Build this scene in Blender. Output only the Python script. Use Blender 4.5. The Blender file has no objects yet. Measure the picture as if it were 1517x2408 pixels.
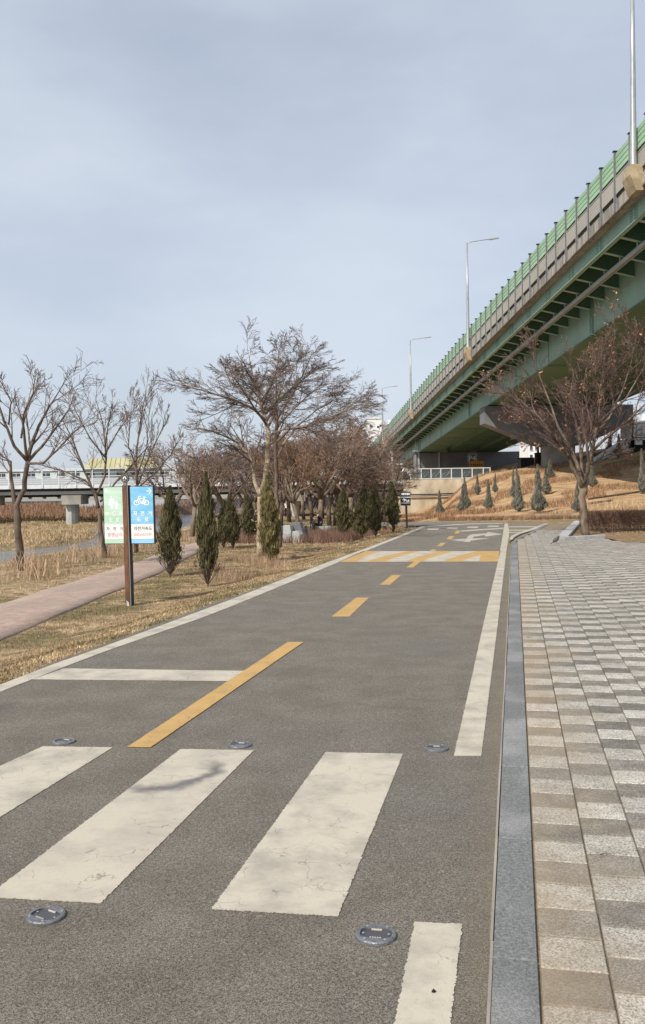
import bpy, math, random
import numpy as np
from mathutils import Vector, Matrix
sc = bpy.context.scene
R = math.radians
# ------------------------------------------------------------------ camera
EYE = Vector((0.0, 0.0, 1.5))
F = 2150.0; CX = 758.5; CY = 1204.0          # focal length and centre, in units of a 1517 x 2408 picture
PITCH = math.atan(52.0 / F); ROLL = R(0.86)
fw = Vector((0, math.cos(PITCH), -math.sin(PITCH)))
r0 = Vector((1, 0, 0)); u0 = Vector((0, math.sin(PITCH), math.cos(PITCH)))
rt = r0 * math.cos(ROLL) - u0 * math.sin(ROLL)
up = r0 * math.sin(ROLL) + u0 * math.cos(ROLL)
cam_d = bpy.data.cameras.new('camera'); cam = bpy.data.objects.new('camera', cam_d)
sc.collection.objects.link(cam); sc.camera = cam
cam.matrix_world = Matrix(((rt.x, up.x, -fw.x, EYE.x), (rt.y, up.y, -fw.y, EYE.y), (rt.z, up.z, -fw.z, EYE.z), (0, 0, 0, 1)))
cam_d.sensor_fit = 'HORIZONTAL'; cam_d.sensor_width = 36.0; cam_d.lens = 36.0 * F / 1517.0
cam_d.clip_start = 0.1; cam_d.clip_end = 6000
# ------------------------------------------------------------------ light
SUN_EL = 43.0
sh = Vector((0.64, 0.77, 0)).normalized()     # direction the shadows fall
SUN_AZ = math.atan2(-sh.x, -sh.y)
world = bpy.data.worlds.new('World'); sc.world = world; world.use_nodes = True
wn = world.node_tree.nodes; wl = world.node_tree.links; wn.clear()
wo = wn.new('ShaderNodeOutputWorld'); bg = wn.new('ShaderNodeBackground')
sky = wn.new('ShaderNodeTexSky'); sky.sky_type = 'NISHITA'; sky.sun_disc = False
sky.sun_elevation = R(SUN_EL); sky.sun_rotation = SUN_AZ % (2 * math.pi)
sky.air_density = 1.0; sky.dust_density = 1.6; sky.ozone_density = 2.0
tc = wn.new('ShaderNodeTexCoord'); mp = wn.new('ShaderNodeMapping'); mp.inputs['Scale'].default_value = (1.0, 1.0, 2.6)
mp.inputs['Rotation'].default_value = (0.15, 0.25, 0.4)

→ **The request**
Copy the material above in full and exactly, skipping pictures.

→ **Answer to the exercise**
Build this scene in Blender. Output only the Python script. Use Blender 4.5. The Blender file has no objects yet. Measure the picture as if it were 1517x2408 pixels.
import bpy, math, random
import numpy as np
from mathutils import Vector, Matrix
sc = bpy.context.scene
R = math.radians
# ------------------------------------------------------------------ camera
EYE = Vector((0.0, 0.0, 1.5))
F = 2150.0; CX = 758.5; CY = 1204.0          # focal length and centre, in units of a 1517 x 2408 picture
PITCH = math.atan(52.0 / F); ROLL = R(0.86)
fw = Vector((0, math.cos(PITCH), -math.sin(PITCH)))
r0 = Vector((1, 0, 0)); u0 = Vector((0, math.sin(PITCH), math.cos(PITCH)))
rt = r0 * math.cos(ROLL) - u0 * math.sin(ROLL)
up = r0 * math.sin(ROLL) + u0 * math.cos(ROLL)
cam_d = bpy.data.cameras.new('camera'); cam = bpy.data.objects.new('camera', cam_d)
sc.collection.objects.link(cam); sc.camera = cam
cam.matrix_world = Matrix(((rt.x, up.x, -fw.x, EYE.x), (rt.y, up.y, -fw.y, EYE.y), (rt.z, up.z, -fw.z, EYE.z), (0, 0, 0, 1)))
cam_d.sensor_fit = 'HORIZONTAL'; cam_d.sensor_width = 36.0; cam_d.lens = 36.0 * F / 1517.0
cam_d.clip_start = 0.1; cam_d.clip_end = 6000
# ------------------------------------------------------------------ light
SUN_EL = 43.0
sh = Vector((0.64, 0.77, 0)).normalized()     # direction the shadows fall
SUN_AZ = math.atan2(-sh.x, -sh.y)
world = bpy.data.worlds.new('World'); sc.world = world; world.use_nodes = True
wn = world.node_tree.nodes; wl = world.node_tree.links; wn.clear()
wo = wn.new('ShaderNodeOutputWorld'); bg = wn.new('ShaderNodeBackground')
sky = wn.new('ShaderNodeTexSky'); sky.sky_type = 'NISHITA'; sky.sun_disc = False
sky.sun_elevation = R(SUN_EL); sky.sun_rotation = SUN_AZ % (2 * math.pi)
sky.air_density = 1.0; sky.dust_density = 1.6; sky.ozone_density = 2.0
tc = wn.new('ShaderNodeTexCoord'); mp = wn.new('ShaderNodeMapping'); mp.inputs['Scale'].default_value = (1.0, 1.0, 2.6)
mp.inputs['Rotation'].default_value = (0.15, 0.25, 0.4)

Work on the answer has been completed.